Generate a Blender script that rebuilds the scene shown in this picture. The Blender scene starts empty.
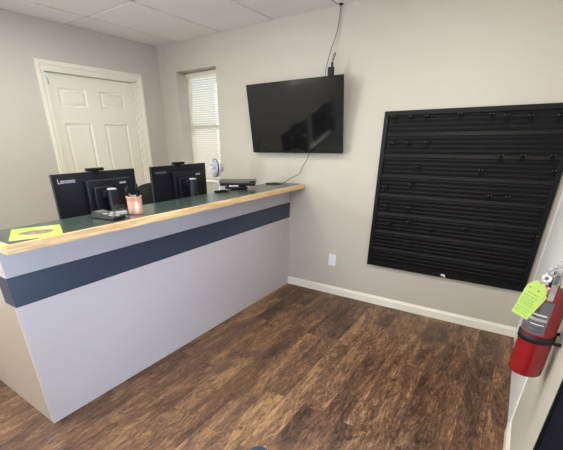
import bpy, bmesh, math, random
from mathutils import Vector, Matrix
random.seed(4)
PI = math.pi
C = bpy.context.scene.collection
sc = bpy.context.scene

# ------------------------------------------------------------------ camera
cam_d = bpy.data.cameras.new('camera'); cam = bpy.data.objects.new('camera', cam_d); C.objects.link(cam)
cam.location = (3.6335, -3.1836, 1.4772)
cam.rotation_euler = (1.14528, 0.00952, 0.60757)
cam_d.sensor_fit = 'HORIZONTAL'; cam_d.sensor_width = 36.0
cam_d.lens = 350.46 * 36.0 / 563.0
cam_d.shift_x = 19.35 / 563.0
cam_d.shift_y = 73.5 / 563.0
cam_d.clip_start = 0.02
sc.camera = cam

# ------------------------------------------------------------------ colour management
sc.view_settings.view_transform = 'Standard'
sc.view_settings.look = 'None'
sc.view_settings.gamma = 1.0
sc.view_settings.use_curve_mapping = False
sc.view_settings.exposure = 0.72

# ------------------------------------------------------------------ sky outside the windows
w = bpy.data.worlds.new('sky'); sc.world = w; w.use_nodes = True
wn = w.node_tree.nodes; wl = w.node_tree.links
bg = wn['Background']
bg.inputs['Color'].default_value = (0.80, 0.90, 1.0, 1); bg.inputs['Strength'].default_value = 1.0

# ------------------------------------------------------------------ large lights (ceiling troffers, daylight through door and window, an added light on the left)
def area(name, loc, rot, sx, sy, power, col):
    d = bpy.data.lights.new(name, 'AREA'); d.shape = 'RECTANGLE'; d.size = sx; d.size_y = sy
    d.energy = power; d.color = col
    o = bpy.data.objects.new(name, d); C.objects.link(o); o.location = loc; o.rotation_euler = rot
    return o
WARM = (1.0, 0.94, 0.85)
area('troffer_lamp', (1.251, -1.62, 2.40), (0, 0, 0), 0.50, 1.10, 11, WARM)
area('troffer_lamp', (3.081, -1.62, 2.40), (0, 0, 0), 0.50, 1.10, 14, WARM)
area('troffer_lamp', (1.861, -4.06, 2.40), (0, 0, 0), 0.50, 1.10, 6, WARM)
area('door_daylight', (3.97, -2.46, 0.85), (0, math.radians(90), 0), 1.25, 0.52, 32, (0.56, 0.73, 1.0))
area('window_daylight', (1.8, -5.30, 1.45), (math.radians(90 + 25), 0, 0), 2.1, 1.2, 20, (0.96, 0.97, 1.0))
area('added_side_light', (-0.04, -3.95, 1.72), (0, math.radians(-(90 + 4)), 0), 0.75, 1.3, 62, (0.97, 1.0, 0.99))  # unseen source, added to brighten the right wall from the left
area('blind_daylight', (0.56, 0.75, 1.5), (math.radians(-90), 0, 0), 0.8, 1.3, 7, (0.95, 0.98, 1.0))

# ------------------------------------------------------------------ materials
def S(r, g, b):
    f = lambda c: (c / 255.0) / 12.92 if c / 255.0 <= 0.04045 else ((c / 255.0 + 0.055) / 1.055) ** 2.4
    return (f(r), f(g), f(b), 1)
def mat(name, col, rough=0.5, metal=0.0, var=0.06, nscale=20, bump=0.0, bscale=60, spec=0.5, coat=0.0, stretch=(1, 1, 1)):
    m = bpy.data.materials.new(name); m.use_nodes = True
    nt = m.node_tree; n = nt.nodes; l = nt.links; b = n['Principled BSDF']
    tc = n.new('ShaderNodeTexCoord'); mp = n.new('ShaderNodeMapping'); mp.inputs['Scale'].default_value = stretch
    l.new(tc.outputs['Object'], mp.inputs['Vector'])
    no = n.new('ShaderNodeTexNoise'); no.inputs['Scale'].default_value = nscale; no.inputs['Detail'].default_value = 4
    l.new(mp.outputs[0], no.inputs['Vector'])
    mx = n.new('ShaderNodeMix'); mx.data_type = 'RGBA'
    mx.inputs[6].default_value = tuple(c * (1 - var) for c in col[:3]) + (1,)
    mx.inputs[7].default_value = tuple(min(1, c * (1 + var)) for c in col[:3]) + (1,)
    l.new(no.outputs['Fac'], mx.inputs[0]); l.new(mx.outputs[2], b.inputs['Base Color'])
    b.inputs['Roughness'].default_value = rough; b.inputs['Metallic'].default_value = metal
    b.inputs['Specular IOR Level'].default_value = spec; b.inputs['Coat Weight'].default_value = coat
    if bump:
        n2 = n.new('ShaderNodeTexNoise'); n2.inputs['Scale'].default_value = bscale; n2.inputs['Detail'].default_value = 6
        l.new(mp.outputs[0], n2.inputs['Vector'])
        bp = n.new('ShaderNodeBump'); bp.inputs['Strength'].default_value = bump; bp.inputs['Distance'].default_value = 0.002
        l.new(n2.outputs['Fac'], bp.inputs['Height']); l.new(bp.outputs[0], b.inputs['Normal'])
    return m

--

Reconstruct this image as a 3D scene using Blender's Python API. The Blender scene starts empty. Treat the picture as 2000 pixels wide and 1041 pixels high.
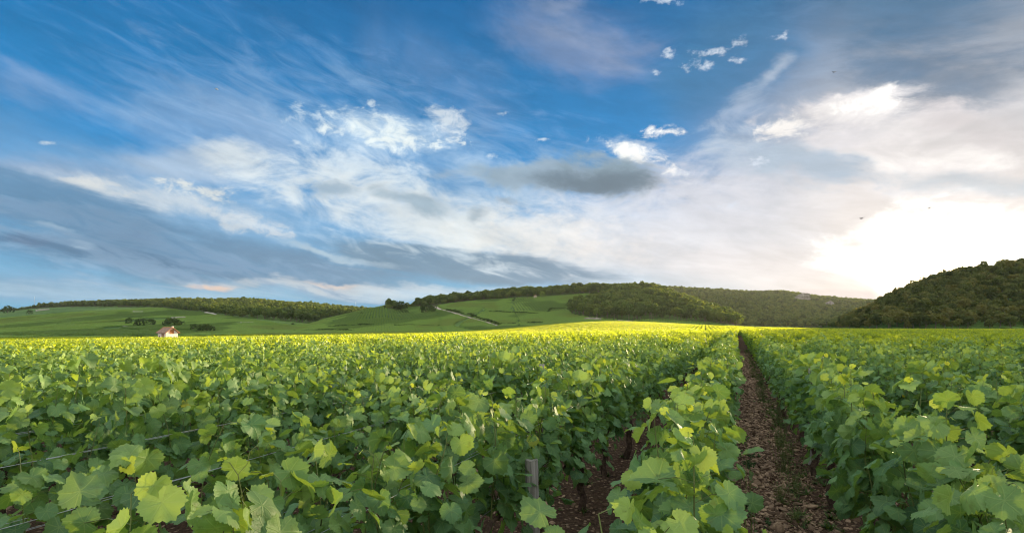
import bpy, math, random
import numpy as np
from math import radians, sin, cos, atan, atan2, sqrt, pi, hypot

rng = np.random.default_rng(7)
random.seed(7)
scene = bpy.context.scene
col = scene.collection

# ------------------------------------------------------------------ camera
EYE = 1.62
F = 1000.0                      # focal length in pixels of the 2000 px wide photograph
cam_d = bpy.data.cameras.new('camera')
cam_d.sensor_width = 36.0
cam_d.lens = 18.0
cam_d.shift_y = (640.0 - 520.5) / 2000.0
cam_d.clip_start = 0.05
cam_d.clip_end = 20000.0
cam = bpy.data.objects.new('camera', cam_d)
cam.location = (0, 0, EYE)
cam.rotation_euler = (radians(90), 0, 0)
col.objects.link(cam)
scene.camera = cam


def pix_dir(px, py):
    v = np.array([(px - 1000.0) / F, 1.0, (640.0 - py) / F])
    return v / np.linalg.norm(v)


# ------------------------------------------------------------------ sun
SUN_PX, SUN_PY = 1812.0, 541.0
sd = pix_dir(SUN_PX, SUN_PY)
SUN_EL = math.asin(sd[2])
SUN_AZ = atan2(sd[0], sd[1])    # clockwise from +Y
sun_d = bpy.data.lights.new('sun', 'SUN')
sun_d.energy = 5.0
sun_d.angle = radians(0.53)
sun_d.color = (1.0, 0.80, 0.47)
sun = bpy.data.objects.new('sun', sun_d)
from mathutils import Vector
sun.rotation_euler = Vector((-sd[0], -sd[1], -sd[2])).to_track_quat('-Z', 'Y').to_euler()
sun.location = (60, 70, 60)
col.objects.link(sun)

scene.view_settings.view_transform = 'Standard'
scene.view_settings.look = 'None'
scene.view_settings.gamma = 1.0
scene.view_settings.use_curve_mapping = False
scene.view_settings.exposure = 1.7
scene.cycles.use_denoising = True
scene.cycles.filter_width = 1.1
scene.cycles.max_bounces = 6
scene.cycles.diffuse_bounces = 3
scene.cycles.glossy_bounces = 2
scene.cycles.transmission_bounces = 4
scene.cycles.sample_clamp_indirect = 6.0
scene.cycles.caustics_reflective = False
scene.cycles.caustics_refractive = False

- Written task
Output word for word the lines running from the one containing "Generate a Blender" to the one containing "sc.camera = cam", both included, leaving out the pictures.

- Problem solution
Generate a Blender script that rebuilds the scene shown in this picture. The Blender scene starts empty.
import bpy, bmesh, math, random
from mathutils import Vector, Matrix
random.seed(4)
PI = math.pi
C = bpy.context.scene.collection
sc = bpy.context.scene

# ------------------------------------------------------------------ camera
cam_d = bpy.data.cameras.new('camera'); cam = bpy.data.objects.new('camera', cam_d); C.objects.link(cam)
cam.location = (3.6335, -3.1836, 1.4772)
cam.rotation_euler = (1.14528, 0.00952, 0.60757)
cam_d.sensor_fit = 'HORIZONTAL'; cam_d.sensor_width = 36.0
cam_d.lens = 350.46 * 36.0 / 563.0
cam_d.shift_x = 19.35 / 563.0
cam_d.shift_y = 73.5 / 563.0
cam_d.clip_start = 0.02
sc.camera = cam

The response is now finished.